Non si può separare l’ordine della salvezza dall’ordine della creazione Con ciò non intendo negare il legittimo pluralismo delle scelte politiche. Certo che il pluralismo deve essere, come dice il Concilio, “legittimo”, ossia secondo la legge.
Secondo la legge antica e secondo la legge nuova, che l’ha assunta e rinnovata. In politica c’è un vastissimo campo di scelte legittimamente plurali, frutto del discernimento della retta coscienza in settori lasciati alla deliberazione umana data la loro complessità o la loro contingenza. In politica, però, ci sono anche scelte che non si possono mai fare e scelte che si devono assolutamente fare, ogni qualvolta sono in gioco la trascendente dignità della persona umana e il diritto divino.
Non dimentichiamo che il primo Legislatore è Dio. Il pluralismo è “legittimo”, ossia secondo la legge, quando rispetta la legge di Dio.
I laici impegnati in politica – dice il Concilio – devono ordinare a Dio le cose temporali.

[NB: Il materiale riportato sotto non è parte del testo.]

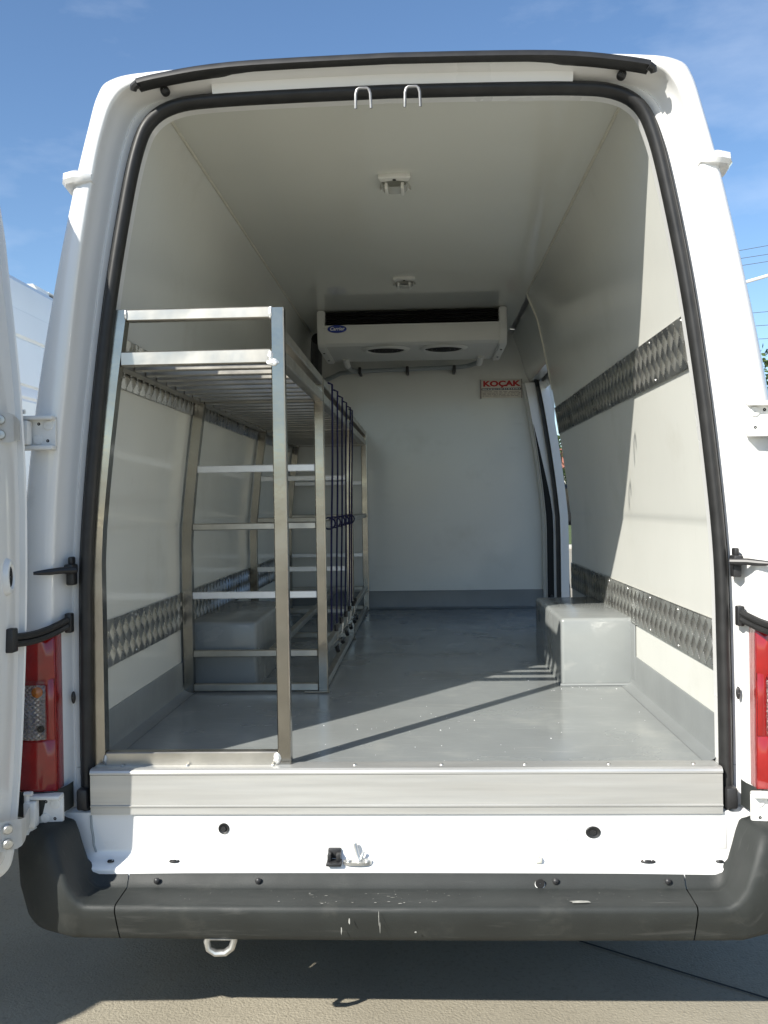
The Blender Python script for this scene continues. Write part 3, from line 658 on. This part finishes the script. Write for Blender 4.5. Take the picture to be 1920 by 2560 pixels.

Mi chiedo: come possono farlo votando a favore di leggi che contraddicono l’ordine della creazione? Come si può pensare – rimanendo nel contempo cattolici – che l’ordine della salvezza possa essere contrario e indipendente all’ordine della creazione?
Come si può pensare, per esempio, che il bene comune possa essere raggiunto tramite leggi e politiche contrarie all’ordine del creato?
Lungo la storia della Chiesa, molte eresie hanno separato ordine della creazione ed ordine della salvezza, ma anche il nostro tempo non è da meno…”.